Reputation: 58
I've reduced the problem to this minimal test.c:
#include "png.h"
int function() {
printf("%ld", (long)png_create_read_struct);
}
Compiling with
gcc -shared -fPIC test.c -o test.so -lm -l:libpng16.a
gives the error
/usr/bin/ld: /usr/lib/gcc/x86_64-linux-gnu/6/../../../x86_64-linux-gnu/libpng16.a(pngread.o): relocation R_X86_64_PC32 against symbol `png_sRGB_table' can not be used when making a shared object; recompile with -fPIC
/usr/bin/ld: final link failed: Bad value
Now every answer I've found to this error boils down to "do what it says and recompile with -fPIC", but as you can see I'm already doing that. So what gives?
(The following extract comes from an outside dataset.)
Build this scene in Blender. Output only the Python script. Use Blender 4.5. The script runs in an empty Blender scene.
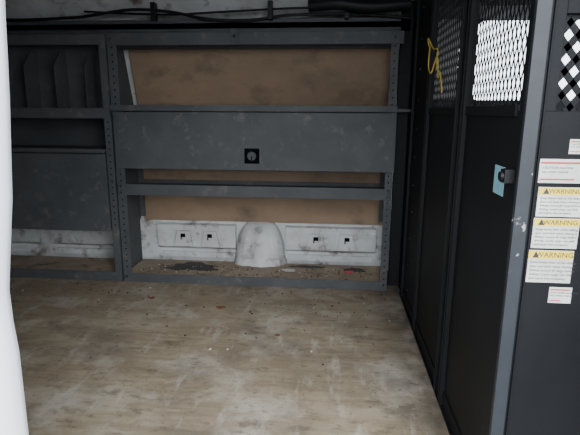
import bpy, bmesh, math, random
from mathutils import Vector, Matrix
random.seed(4)
S=bpy.context.scene
# ---------------- materials ----------------
def mat(name, c1, c2=None, scale=8, rough=0.6, metal=0.0, stretch=(1,1,1), lo=0.35, hi=0.7, bump=0.0, c3=None, s3=30, lo3=.6, hi3=.75, spec=.5):
    m=bpy.data.materials.new(name); m.use_nodes=True
    nt=m.node_tree; n=nt.nodes; b=n['Principled BSDF']
    b.inputs['Roughness'].default_value=rough; b.inputs['Metallic'].default_value=metal
    b.inputs['Specular IOR Level'].default_value=spec
    if c2 is None:
        b.inputs['Base Color'].default_value=(*c1,1); return m
    tc=n.new('ShaderNodeTexCoord'); mp=n.new('ShaderNodeMapping'); mp.inputs['Scale'].default_value=stretch
    nt.links.new(tc.outputs['Object'],mp.inputs['Vector'])
    def layer(sc,l,h,colA,colB,det=8):
        no=n.new('ShaderNodeTexNoise'); no.inputs['Scale'].default_value=sc; no.inputs['Detail'].default_value=det; no.inputs['Roughness'].default_value=.65
        nt.links.new(mp.outputs[0],no.inputs['Vector'])
        r=n.new('ShaderNodeMapRange'); r.inputs['From Min'].default_value=l; r.inputs['From Max'].default_value=h
        nt.links.new(no.outputs['Fac'],r.inputs['Value'])
        mx=n.new('ShaderNodeMix'); mx.data_type='RGBA'
        nt.links.new(r.outputs[0],mx.inputs[0])
        if isinstance(colA,tuple): mx.inputs[6].default_value=(*colA,1)
        else: nt.links.new(colA,mx.inputs[6])
        mx.inputs[7].default_value=(*colB,1)
        return mx.outputs[2],no
    col,no=layer(scale,lo,hi,c1,c2)
    if c3: col,_=layer(s3,lo3,hi3,col,c3)
    nt.links.new(col,b.inputs['Base Color'])
    return m
M_grey=mat('grey_powder_coat',(.056,.060,.065),(.080,.084,.089),6,.62,.0,c3=(.17,.16,.145),s3=17,lo3=.57,hi3=.84,spec=.35)
M_greyd=mat('grey_sheet_inner',(.045,.049,.054),(.07,.074,.08),5,.6)
M_hole=mat('dark_hole',(.003,.003,.004),rough=.95,spec=.1)
M_black=mat('black_steel',(.006,.0065,.0075),(.010,.0105,.0125),5,.6,c3=(.045,.043,.04),s3=26,lo3=.67,hi3=.8,spec=.2)
M_blackp=mat('black_plastic',(.007,.007,.008),rough=.5,spec=.3)
M_postg=mat('bluegrey_post',(.018,.021,.026),(.03,.034,.041),7,.5,c3=(.4,.4,.4),s3=26,lo3=.64,hi3=.68,spec=.4)
M_board=mat('hardboard',(.29,.20,.13),(.20,.138,.09),3,.75,stretch=(1,1,1.6),c3=(.09,.066,.05),s3=4,lo3=.52,hi3=.78)
M_white=mat('white_painted_metal',(.62,.63,.64),(.43,.43,.42),7,.5,c3=(.13,.10,.075),s3=11,lo3=.54,hi3=.70)
M_body=mat('white_body_paint',(.85,.87,.92),rough=.3)
M_dirty=mat('rusty_tray',(.40,.32,.235),(.24,.185,.135),9,.8,c3=(.09,.07,.05),s3=12,lo3=.54,hi3=.70)
M_oil=mat('oil_stain',(.008,.007,.006),(.03,.022,.016),20,.5)
M_crumb=mat('dirt_crumb',(.06,.045,.035),rough=.9)
M_roof=mat('roof_metal',(.26,.265,.28),(.17,.175,.185),3,.6)
M_yel=mat('yellow_cord',(.50,.37,.06),rough=.7)
M_lyel=mat('label_yellow',(.85,.62,.05),rough=.5)
M_lwh=mat('label_white',(.72,.71,.67),(.52,.51,.47),25,.5)
M_lbk=mat('label_ink',(.03,.03,.03),rough=.5)
M_red=mat('label_red',(.5,.05,.05),rough=.5)
M_blue=mat('label_blue',(.20,.43,.50),(.25,.50,.56),30,.5)
M_cab=mat('cab_trim',(.05,.05,.055),rough=.8)
M_cabl=mat('cab_trim_grey',(.42,.42,.43),rough=.8)
M_asph=mat('asphalt',(.12,.12,.12),(.2,.2,.2),20,.9)
M_leaf=mat('dry_leaf',(.20,.09,.045),rough=.8)
M_brass=mat('bolt_steel',(.2,.2,.2),rough=.5,metal=.5)

def floor_mat():
    m=bpy.data.materials.new('worn_plywood'); m.use_nodes=True
    nt=m.node_tree; n=nt.nodes; b=n['Principled BSDF']; L=nt.links
    tc=n.new('ShaderNodeTexCoord')
    def noise(sc,stretch,l,h,det=8,dist=0,off=0):
        mp=n.new('ShaderNodeMapping'); mp.inputs['Scale'].default_value=stretch; mp.inputs['Location'].default_value=(off,off*.7,0)
        L.new(tc.outputs['Object'],mp.inputs['Vector'])
        no=n.new('ShaderNodeTexNoise'); no.inputs['Scale'].default_value=sc; no.inputs['Detail'].default_value=det; no.inputs['Roughness'].default_value=.66; no.inputs['Distortion'].default_value=dist
        L.new(mp.outputs[0],no.inputs['Vector'])
        r=n.new('ShaderNodeMapRange'); r.inputs['From Min'].default_value=l; r.inputs['From Max'].default_value=h
        L.new(no.outputs['Fac'],r.inputs['Value']); return r.outputs[0]
    def mix(f,a,c,k=1):
        mx=n.new('ShaderNodeMix'); mx.data_type='RGBA'
        if k<1:
            mu=n.new('ShaderNodeMath'); mu.operation='MULTIPLY'; mu.inputs[1].default_value=k; L.new(f,mu.inputs[0]); f=mu.outputs[0]
        L.new(f,mx.inputs[0])
        if isinstance(a,tuple): mx.inputs[6].default_value=(*a,1)
        else: L.new(a,mx.inputs[6])
        mx.inputs[7].default_value=(*c,1); return mx.outputs[2]
    c=mix(noise(2.0,(1,1,1),.38,.62),(.34,.265,.18),(.45,.375,.275))
    c=mix(noise(3,(1,5,1),.47,.64,dist=1.5),c,(.24,.18,.115),.6)
    c=mix(noise(3.5,(.6,12,1),.50,.64,dist=.8,off=11),c,(.17,.13,.09),.32)
    c=mix(noise(3.5,(1,1.2,1),.50,.64,off=3),c,(.57,.525,.445),.8)
    c=mix(noise(2.6,(1,1,1),.50,.66,off=9),c,(.17,.14,.11),.7)
    c=mix(noise(5.5,(1,1.5,1),.58,.66,off=21),c,(.10,.08,.062),.6)
    c=mix(noise(7,(2.2,.6,1),.56,.70,off=7),c,(.60,.565,.49),.65)
    c=mix(noise(16,(1,2.0,1),.56,.66,off=2),c,(.12,.095,.07),.55)
    c=mix(noise(50,(1,1,1),.58,.68),c,(.12,.095,.07),.65)
    sx=n.new('ShaderNodeSeparateXYZ'); L.new(tc.outputs['Object'],sx.inputs[0])
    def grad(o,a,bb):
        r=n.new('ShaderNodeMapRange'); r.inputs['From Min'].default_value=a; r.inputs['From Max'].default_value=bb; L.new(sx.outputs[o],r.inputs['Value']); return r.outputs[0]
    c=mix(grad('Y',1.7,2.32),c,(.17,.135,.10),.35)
    mu=n.new('ShaderNodeMath'); mu.operation='MULTIPLY'; L.new(grad('X',.16,.33),mu.inputs[0]); L.new(noise(6,(1,1,1),.3,.6,off=4),mu.inputs[1])
    c=mix(mu.outputs[0],c,(.07,.058,.048),.85)
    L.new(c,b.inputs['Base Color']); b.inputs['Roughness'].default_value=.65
    b.inputs['Specular IOR Level'].default_value=.35
    return m
M_floor=floor_mat()

# ---------------- mesh builder ----------------
class MB:
    def __init__(s,name): s.name=name; s.bm=bmesh.new(); s.mats=[]
    def mi(s,m):
        if m not in s.mats: s.mats.append(m)
        return s.mats.index(m)
    def hexa(s,v,m):
        vs=[s.bm.verts.new(p) for p in v]; i=s.mi(m)
        for f in ((0,3,2,1),(4,5,6,7),(0,1,5,4),(1,2,6,5),(2,3,7,6),(3,0,4,7)):
            s.bm.faces.new([vs[k] for k in f]).material_index=i
    def box(s,x0,x1,y0,y1,z0,z1,m):
        s.hexa([(x0,y0,z0),(x1,y0,z0),(x1,y1,z0),(x0,y1,z0),(x0,y0,z1),(x1,y0,z1),(x1,y1,z1),(x0,y1,z1)],m)
    def prism(s,pts,axis,a0,a1,m):
        def P(p,a):
            if axis=='x': return (a,p[0],p[1])
            if axis=='y': return (p[0],a,p[1])
            return (p[0],p[1],a)
        A=[s.bm.verts.new(P(p,a0)) for p in pts]; B=[s.bm.verts.new(P(p,a1)) for p in pts]; i=s.mi(m); n=len(pts)
        fs=[s.bm.faces.new(A),s.bm.faces.new(B[::-1])]
        for k in range(n): fs.append(s.bm.faces.new([A[k],B[k],B[(k+1)%n],A[(k+1)%n]]))
        for f in fs: f.material_index=i
    def cyl(s,p0,p1,r,m,seg=12,r2=None):
        p0=Vector(p0);p1=Vector(p1);d=p1-p0
        M=Matrix.Translation((p0+p1)/2)@d.to_track_quat('Z','Y').to_matrix().to_4x4()
        n0=len(s.bm.faces)
        bmesh.ops.create_cone(s.bm,cap_ends=True,segments=seg,radius1=r,radius2=r if r2 is None else r2,depth=d.length,matrix=M)
        s.bm.faces.ensure_lookup_table(); i=s.mi(m)
        for k in range(n0,len(s.bm.faces)): s.bm.faces[k].material_index=i
    def bar(s,p0,p1,w,t,nrm,m):
        p0=Vector(p0);p1=Vector(p1);d=(p1-p0).normalized();nr=Vector(nrm);u=d.cross(nr).normalized()*w/2;nn=nr*t/2
        s.hexa([p0-u-nn,p0+u-nn,p0+u+nn,p0-u+nn,p1-u-nn,p1+u-nn,p1+u+nn,p1-u+nn],m)
    def tube(s,pts,r,m,seg=8,sub=6):
        P=[Vector(p) for p in pts]; out=[]
        for i in range(len(P)-1):
            a=P[max(i-1,0)];b=P[i];c=P[i+1];d=P[min(i+2,len(P)-1)]
            for k in range(sub):
                t=k/sub
                out.append(.5*((2*b)+(c-a)*t+(2*a-5*b+4*c-d)*t*t+(3*b-a-3*c+d)*t**3))
        out.append(P[-1]); i=s.mi(m); prev=None
        for j,p in enumerate(out):
            d=(out[min(j+1,len(out)-1)]-out[max(j-1,0)]).normalized()
            q=d.to_track_quat('Z','Y')
            ring=[s.bm.verts.new(p+q@Vector((r*math.cos(2*math.pi*k/seg),r*math.sin(2*math.pi*k/seg),0))) for k in range(seg)]
            if prev:
                for k in range(seg):
                    f=s.bm.faces.new([prev[k],prev[(k+1)%seg],ring[(k+1)%seg],ring[k]]); f.material_index=i; f.smooth=True
            prev=ring
    def text(s,body,size,M,m,ax='LEFT'):
        cu=bpy.data.curves.new('t','FONT'); cu.body=body; cu.size=size; cu.align_x=ax; cu.resolution_u=2
        o=bpy.data.objects.new('t',cu); S.collection.objects.link(o)
        bpy.context.view_layer.update()
        dg=bpy.context.evaluated_depsgraph_get(); me=bpy.data.meshes.new_from_object(o.evaluated_get(dg))
        me.transform(M); n0=len(s.bm.faces); s.bm.from_mesh(me); s.bm.faces.ensure_lookup_table(); i=s.mi(m)
        for k in range(n0,len(s.bm.faces)): s.bm.faces[k].material_index=i
        bpy.data.objects.remove(o); bpy.data.meshes.remove(me)
    def blob(s,x,y,z,rx,ry,m,n=18,h=.001):
        pts=[]
        for k in range(n):
            a=2*math.pi*k/n; r=1+random.uniform(-.3,.3); pts.append((x+rx*r*math.cos(a),y+ry*r*math.sin(a)))
        s.prism(pts,'z',z,z+h,m)
    def done(s,bevel=0,smooth=False,recalc=True,seg=2):
        if recalc: bmesh.ops.recalc_face_normals(s.bm,faces=s.bm.faces[:])
        me=bpy.data.meshes.new(s.name); s.bm.to_mesh(me); s.bm.free()
        for m in s.mats: me.materials.append(m)
        o=bpy.data.objects.new(s.name,me); S.collection.objects.link(o)
        if smooth:
            for p in me.polygons: p.use_smooth=True
        if bevel:
            b=o.modifiers.new('bevel','BEVEL'); b.width=bevel; b.segments=seg; b.limit_method='ANGLE'
        return o
def mesh_fill(mb,plane,val,a0,a1,z0,z1,cw,ch,w,t,m):
    sl=ch/cw
    for sg in (1,-1):
        k=z0-sl*(a1-a0)-ch; hi=z1+sl*(a1-a0)+ch
        while k<hi:
            ax,az,bx,bz=a0,k,a1,k+sg*sl*(a1-a0)
            k+=ch
            if az>bz: ax,az,bx,bz=bx,bz,ax,az
            if bz<=z0 or az>=z1: continue
            if az<z0: ax=ax+(bx-ax)*(z0-az)/(bz-az); az=z0
            if bz>z1: bx=ax+(bx-ax)*(z1-az)/(bz-az); bz=z1
            if abs(ax-bx)<.002: continue
            if plane=='x': mb.bar((val,ax,az),(val,bx,bz),w,t,(1,0,0),m)
            else: mb.bar((ax,val,az),(bx,val,bz),w,t,(0,1,0),m)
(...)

(Output above is from Ubuntu 17.10 with libpng16. Ubuntu 16.04 with libpng12 results in similar error.)
Upvotes: 3
Views: 3339
Reputation: 359
user@user_pc:~/Documents$ mkdir libpng
user@user_pc:~/Documents$ cd libpng
user@user_pc:~/Documents/libpng$ wget https://download.sourceforge.net/libpng/libpng-1.6.37.tar.gz
user@user_pc:~/Documents/libpng$ tar xvfz libpng-1.6.37.tar.gz
user@user_pc:~/Documents/libpng$ cd libpng-1.6.37
user@user_pc:~/Documents/libpng/libpng-1.6.37$./configure --prefix=/home/user/Documents/libpng --with-pic=yes
user@user_pc:~/Documents/libpng/libpng-1.6.37$ sudo make
Your binaries are in ~/Documents/libpng/libpng-1.6.37/lib
, most interesting one is libpng.a
which was now compiled with -fPIC.
It also solves problem when compiling blender on Linux as a Python module:
/usr/bin/ld.gold: error: /usr/lib/x86_64-linux-gnu/libpng.a(pngerror.o): requires dynamic R_X86_64_PC32 reloc against 'stderr' which may overflow at runtime; recompile with -fPIC
collect2: error: ld returned 1 exit status
Upvotes: 3
Reputation: 180103
Now every answer I've found to this error boils down to "do what it says and recompile with -fPIC", but as you can see I'm already doing that. So what gives?
As I commented, no, in fact you're not already doing that. The linker wants the objects linked in from libpng16.a
to be PIC, and they're not. That's what it wants you to recompile with -fPIC
.
Although it is possible to store PIC objects in a regular archive such as libpng16.a
, that is unconventional. It is not without reason that these files are often called "static libraries". They are ordinarily intended to support building static binaries, not shared ones, and that purpose is not served by PIC objects. You should not expect any such archives provided by standard packages to contain PIC objects.
In any event, since you are building a shared library, the natural and appropriate thing to do would be to link to the shared version of libpng. You've gone to some trouble to try to link the static library instead, but it is not clear why. Whatever you're trying to accomplish, this is the wrong way to go about it, if even it's something worth accomplishing at all.